While binaries don't need separate policy as you say, they typically are more difficult/complex in this matter simply because they often concern many 3rd party artifacts.

Although you didn't explicitly respond to it, I also draw the conclusion that if a 3rd party artifact (say a jar file, but of course likewise for source files) doesn't carry its own license and/or notice obligations in text format, we MUST go find this first elsewhere and determine it is available under an compatible license before we can actually bundle such 3rd party artifact in an ASF distribution.

I'm bringing this up again once more to clarify what I think is needed also for the recursive dependency approach.
In the example I gave before, using a direct openjpa dependency in my project and including this in a convenience binary distribution, say a demo war file, my distribution also will have the serp jar bundled, automatically pulled in by Maven during the build.
And although the openjpa jar does carry a notice for the serp project, it doesn't carry or even refers to the license for this jar. And it doesn't have to or even should as it of course isn't 'bundled' and distributed within the openjpa jar itself.
So this seems to me a clear use-case where taking the (3rd party) L&N files "at face value" would be the wrong thing to do. 
Thus I typically resolve to is verifying and collecting the 3rd party L&N files and obligations *after* a trial build and then fix it if needed, of course before the final distribution is produced.
IMO there really isn't any difference here between 'direct' or 'transitive' dependencies: they all need to be N&L file covered.

                
      was (Author: adouma):
    Thanks for the clarification Roy, this is very helpful and in line with what I expected.

While binaries don't need separate policy as you say, they typically are more difficult/complex in this matter simply because they often concern many 3rd party artifacts.
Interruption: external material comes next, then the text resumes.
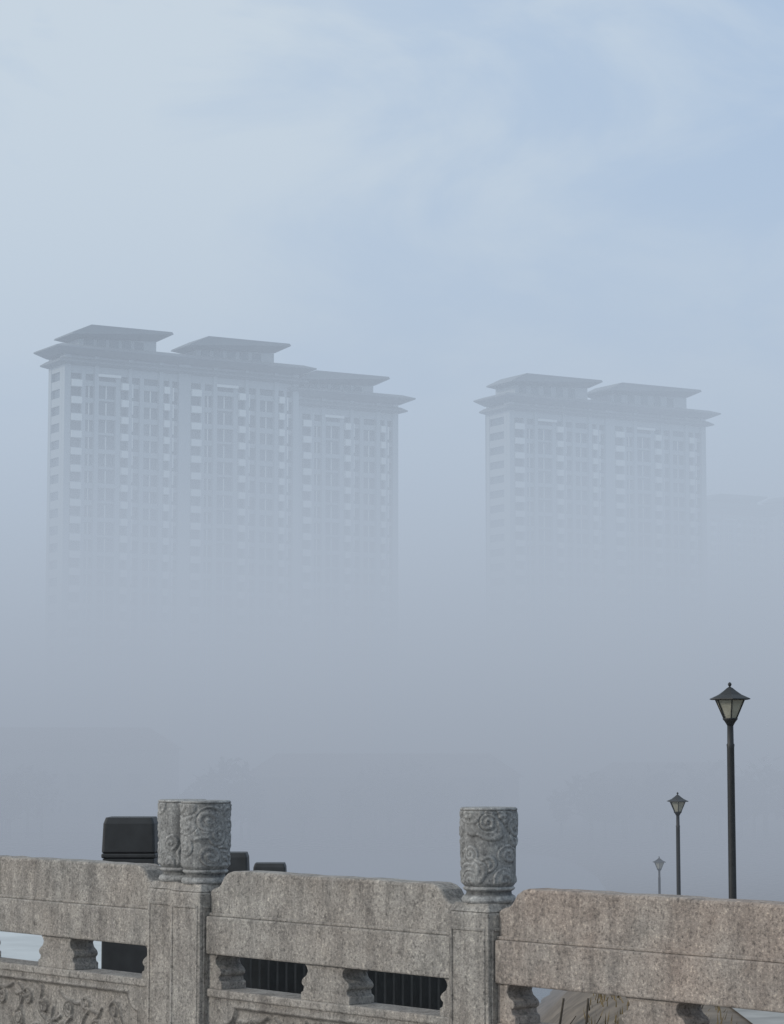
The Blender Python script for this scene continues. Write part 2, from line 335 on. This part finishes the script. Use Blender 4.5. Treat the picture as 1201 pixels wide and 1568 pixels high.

Although you didn't explicitly respond to it, I also draw the conclusion that if a 3rd party artifact (say a jar file, but of course likewise for source files) doesn't carry its own license and/or notice obligations in text format, we MUST go find this first elsewhere and determine it is available under an compatible license before we can actually bundle such 3rd party artifact in an ASF distribution.

                  
> Please help us educate projects about LICENSE and NOTICE
> --------------------------------------------------------
>
>                 Key: LEGAL-155
>                 URL: https://issues.apache.org/jira/browse/LEGAL-155
>             Project: Legal Discuss
>          Issue Type: Task
>            Reporter: Benson Margulies
>
> Dear Legal,
> The incubator continues to struggle to educate projects in the proper construction and maintenance of LICENSE and NOTICE files. INCUBATOR-125 is an attempt to write some documentation. This document suffers from its authors' inability to even find a single point of reference on the ASF website for theory of these files. 
> Since podlings are unusual only in their need to set up initial versions, it seems to me that most of this documentation should be produced and maintained at the foundation level, and the incubator should be pointing to it, instead of maintain detailed alternatives with risk of divergence.
> If there is existing documentation, please comment and point me to it. If there is not, can we collaborate to write it?
> In this area, I have a particular curiosity and concern about convenience binaries.
> A typical Apache project has very limited needs for complexity in these files for its *releases*. Only sources with external provenance (e.g., results of an SGA) or bundled dependencies trigger it. Far more dependencies get bundled in convenience binaries. But convenience binaries are, merely, conveniences, not legally, releases from the foundation. I've never seen any discussion of this; does the foundation's liability umbrella even extend over them? I doubt it, for all the usual reasons given in emphasizing that the real release is the source release. So I wonder about what policies or guidelines should exist for their legal boilerplate.